WHAT IS ASKED: Collect each line holding the string "this".

^^^^^^^^^^^^^^^^

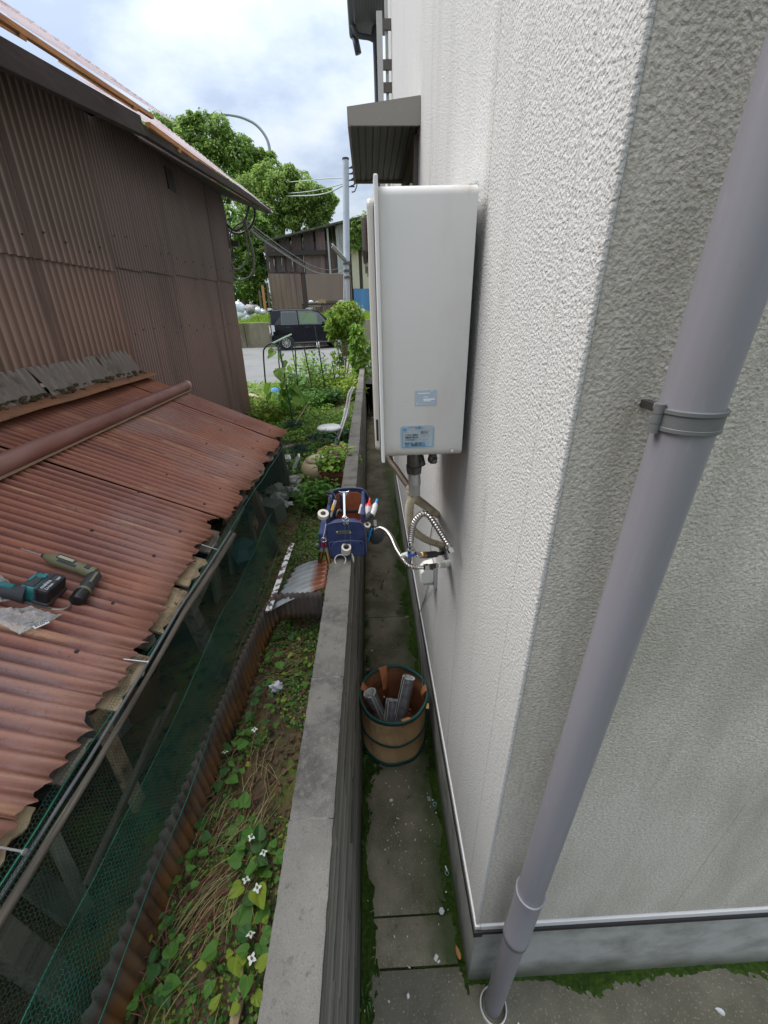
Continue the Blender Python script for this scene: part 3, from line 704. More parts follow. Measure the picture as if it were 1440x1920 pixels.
# flexible stainless hoses
def hexend(b, p, d, r, l): d = Vector(d).normalized(); p = Vector(p); b.cyl(p, p+d*l, r, r, 6)
th = thing('flexible_hose', 'arched stainless flexible hose rising from the blue banded valve to a loose nut', 'hose', A(771, 1018, Y=1.12))
H = [A(x, y, Y=v) for x, y, v in ((770.5, 1016, 1.12), (771, 1003, 1.12), (776, 981, 1.11), (790, 964, 1.10), (803, 966, 1.09), (815, 982, 1.08), (829, 1004, 1.07), (839, 1020, 1.06))]
ribbed(H, .0092, .0092, .0019, m_flex, 'hose', th, 12)
d_ = (H[-1]-H[-2]).normalized(); b = MB(); b.cyl(H[-1], H[-1]+d_*.012, .0068, n=12); hexend(b, H[-1]+d_*.0122, d_, .0125, .016); b.build('nut', m_chrome, th)
b = MB(); b.cyl(H[0], H[0]+Vector((0, 0, -.014)), .0075, n=12); b.build('ferrule', m_chrome, th)
th = thing('flexible_hose', 'stainless flexible hose stretching from the wall tap over to the tool bag', 'hose', A(800, 1063, Y=1.12))
H2 = [A(x, y, Y=v) for x, y, v in ((782, 1064, 1.13), (768, 1061, 1.14), (757, 1050, 1.17), (744, 1031, 1.24), (734, 1009, 1.34), (724, 996, 1.43), (714, 991, 1.50), (707, 993, 1.54))]
ribbed(H2, .0092, .0092, .0019, m_flex, 'hose', th, 12)
d_ = (H2[-1]-H2[-2]).normalized(); b = MB(); b.cyl(H2[-1], H2[-1]+d_*.010, .0075, n=12); hexend(b, H2[-1]+d_*.0102, d_, .0125, .015); b.build('nut', m_chrome, th)
q = A(794, 1064, Y=1.13); b = MB(); b.cyl(H2[0], q, .0068, n=12); b.build('ferrule', m_chrome, th)
# valve group
vg = thing('water_valve', 'chrome stop valve with a blue band and dark sleeved brass stem on the wall', 'valve', A(772, 1040, Y=1.12))
va = A(770.5, 1024, Y=1.12); vb = A(771, 1049, Y=1.12)
b = MB(); b.cyl(va, va.lerp(vb, .22), .0095, n=6); b.cyl(va.lerp(vb, .23), va.lerp(vb, .45), .0125, n=16); b.cyl(va.lerp(vb, .66), vb, .0125, .0105, 16); b.build('body', m_chrome, vg, angle=35)
b = MB(); b.cyl(va.lerp(vb, .455), va.lerp(vb, .655), .0128, n=16); b.build('band', mat('blue ring', (.03, .10, .42), .4), vg)
mid = va.lerp(vb, .6); e1 = A(789, 1041, Y=1.15); e2 = A(796, 1041, Y=1.165); e3 = A(817, 1039, Y=1.23); e4 = A(832, 1037, X=HX)
b = MB(); b.cyl(mid+Vector((.012, .004, 0)), e1, .0095, n=6); b.build('side_nut', m_chrome, vg)
b = MB(); b.cyl(e1, e2, .0115, n=14); b.build('collar', m_brass, vg)
b = MB(); b.cyl(e2, e3, .0125, .0120, 14); b.cyl(e3, e4, .0075, n=12); b.build('stem', mat('navy rubber', (.022, .025, .04), .5), vg)
w0 = A(755, 1042, Y=1.16); b = MB(); b.cyl(mid-Vector((.012, -.002, 0)), w0, .0085, n=12); b.build('stub', m_pipewhite, vg)
tg = thing('wall_tap', 'small stop tap on a white wrapped pipe sticking out of the wall', 'tap', A(815, 1062, Y=1.15))
t0 = A(795, 1064, Y=1.13); t1 = A(803, 1063, Y=1.135); t2 = A(815, 1061, Y=1.145); t3 = A(820, 1060, Y=1.15); t4 = A(843, 1056, X=HX)
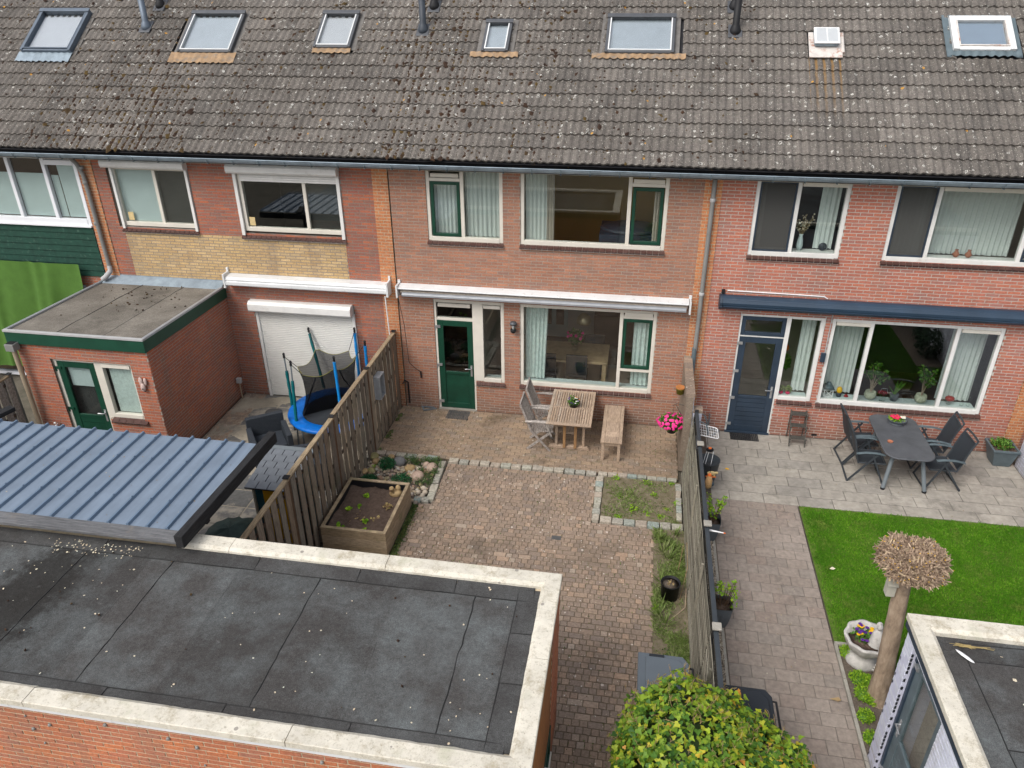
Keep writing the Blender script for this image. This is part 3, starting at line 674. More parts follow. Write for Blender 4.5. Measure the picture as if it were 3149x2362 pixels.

^^^^^^^^^^^^^^^^

REPLY TO THE EXERCISE:
Continue the Blender Python script for this scene: part 3, from line 704. More parts follow. Measure the picture as if it were 1440x1920 pixels.
Keep writing the Blender script for this image. This is part 3, starting at line 674. More parts follow. Write for Blender 4.5. Measure the picture as if it were 3149x2362 pixels.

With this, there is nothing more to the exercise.